● **What is needed**
Exactly the lines from the one with "Write a Blender" through the one with "random.seed(7)", inclusive, are to be repeated, and the pictures are not.

──────── Recorded data

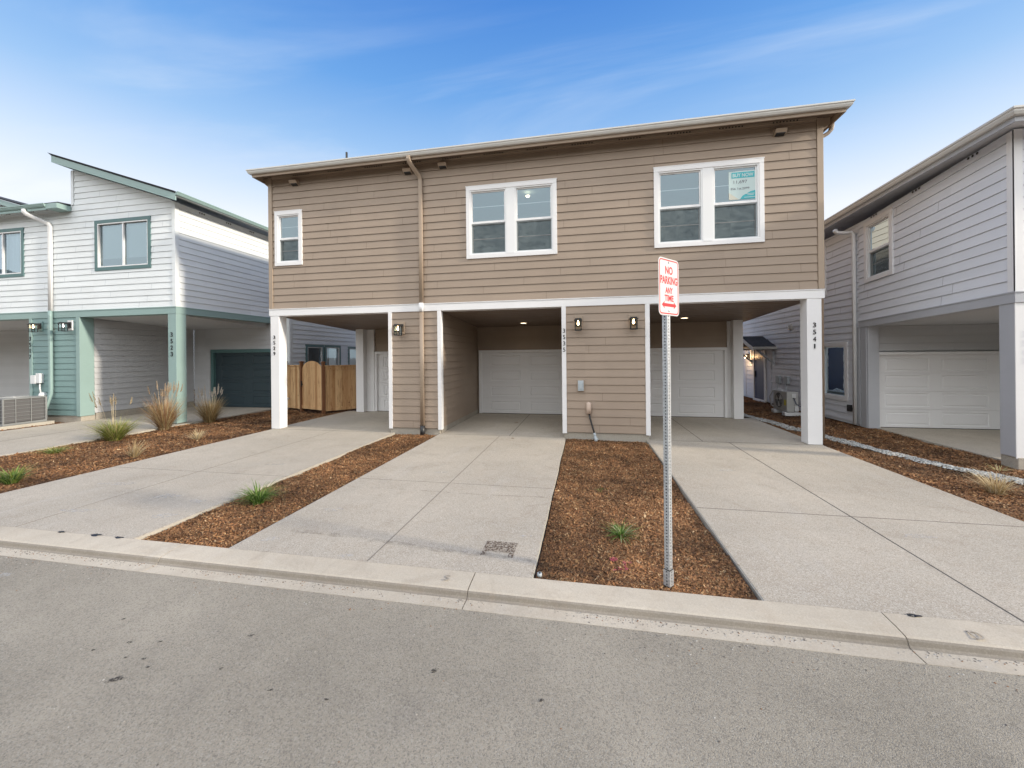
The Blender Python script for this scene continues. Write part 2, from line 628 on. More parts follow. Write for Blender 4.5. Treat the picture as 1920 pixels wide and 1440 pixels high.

────────────────
──────── Recorded data

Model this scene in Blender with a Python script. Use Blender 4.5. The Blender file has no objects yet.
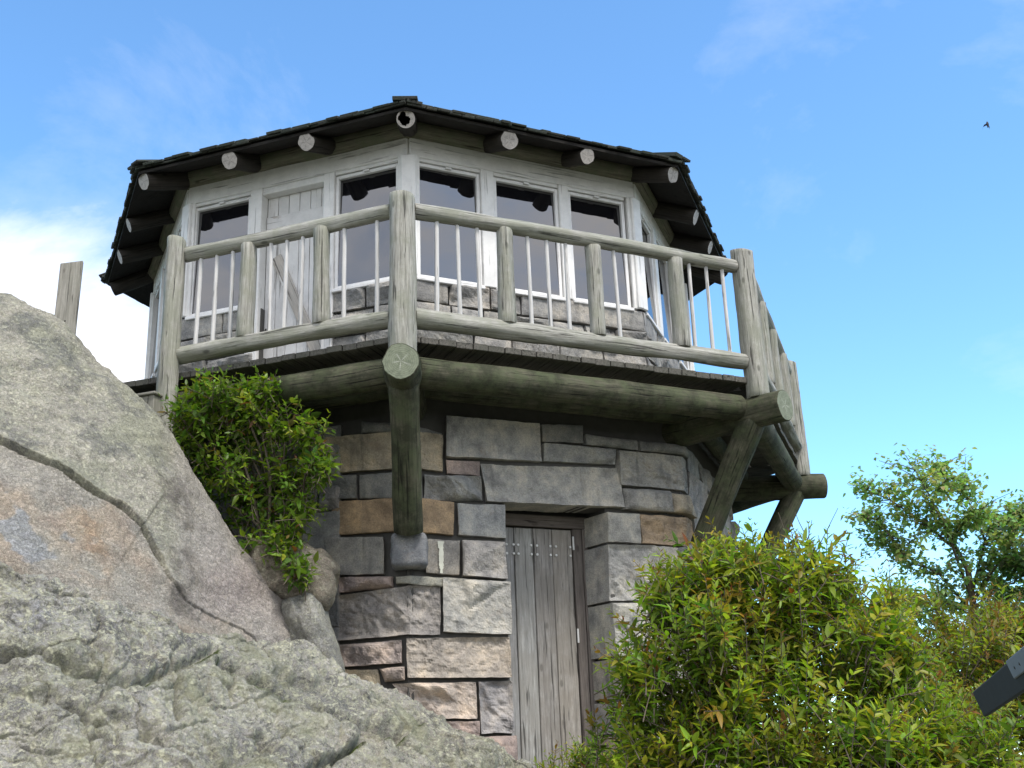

────────────────
──────── Recorded data

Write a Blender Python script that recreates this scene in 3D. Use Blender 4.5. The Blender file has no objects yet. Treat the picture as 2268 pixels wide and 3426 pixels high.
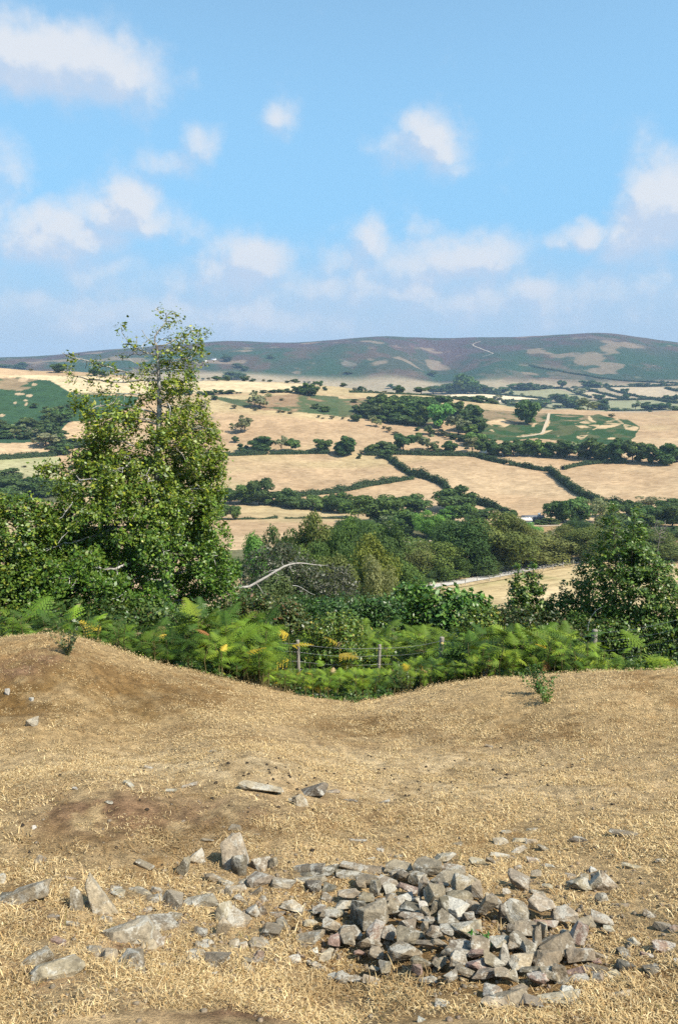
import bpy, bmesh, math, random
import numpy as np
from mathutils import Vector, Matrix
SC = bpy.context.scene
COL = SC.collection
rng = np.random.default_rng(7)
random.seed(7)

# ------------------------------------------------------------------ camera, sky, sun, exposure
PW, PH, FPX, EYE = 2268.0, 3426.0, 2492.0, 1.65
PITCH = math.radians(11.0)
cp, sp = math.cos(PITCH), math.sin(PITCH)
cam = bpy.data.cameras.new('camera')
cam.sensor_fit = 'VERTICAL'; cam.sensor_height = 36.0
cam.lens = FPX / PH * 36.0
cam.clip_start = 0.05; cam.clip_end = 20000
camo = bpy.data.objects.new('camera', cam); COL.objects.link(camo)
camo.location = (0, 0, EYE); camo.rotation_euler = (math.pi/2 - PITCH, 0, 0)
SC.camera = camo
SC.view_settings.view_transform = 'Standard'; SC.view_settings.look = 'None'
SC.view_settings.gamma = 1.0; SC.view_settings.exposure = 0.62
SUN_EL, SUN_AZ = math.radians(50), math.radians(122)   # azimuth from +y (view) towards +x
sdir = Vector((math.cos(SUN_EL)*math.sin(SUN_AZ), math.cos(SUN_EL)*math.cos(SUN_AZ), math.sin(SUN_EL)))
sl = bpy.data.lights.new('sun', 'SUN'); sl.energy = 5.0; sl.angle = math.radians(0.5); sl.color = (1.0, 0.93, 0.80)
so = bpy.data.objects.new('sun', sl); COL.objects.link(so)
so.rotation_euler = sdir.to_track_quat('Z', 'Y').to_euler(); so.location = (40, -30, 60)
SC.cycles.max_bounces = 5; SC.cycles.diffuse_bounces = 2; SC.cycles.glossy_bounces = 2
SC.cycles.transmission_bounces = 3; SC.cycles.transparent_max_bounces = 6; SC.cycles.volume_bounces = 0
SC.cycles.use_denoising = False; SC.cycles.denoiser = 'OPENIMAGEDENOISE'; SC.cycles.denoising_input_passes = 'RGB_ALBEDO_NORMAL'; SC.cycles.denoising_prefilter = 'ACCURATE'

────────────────

● **Written solution**
Write a Blender Python script that recreates this scene in 3D. Use Blender 4.5. The Blender file has no objects yet. Treat the picture as 2268 pixels wide and 3426 pixels high.
import bpy, bmesh, math, random
import numpy as np
from mathutils import Vector, Matrix
SC = bpy.context.scene
COL = SC.collection
rng = np.random.default_rng(7)
random.seed(7)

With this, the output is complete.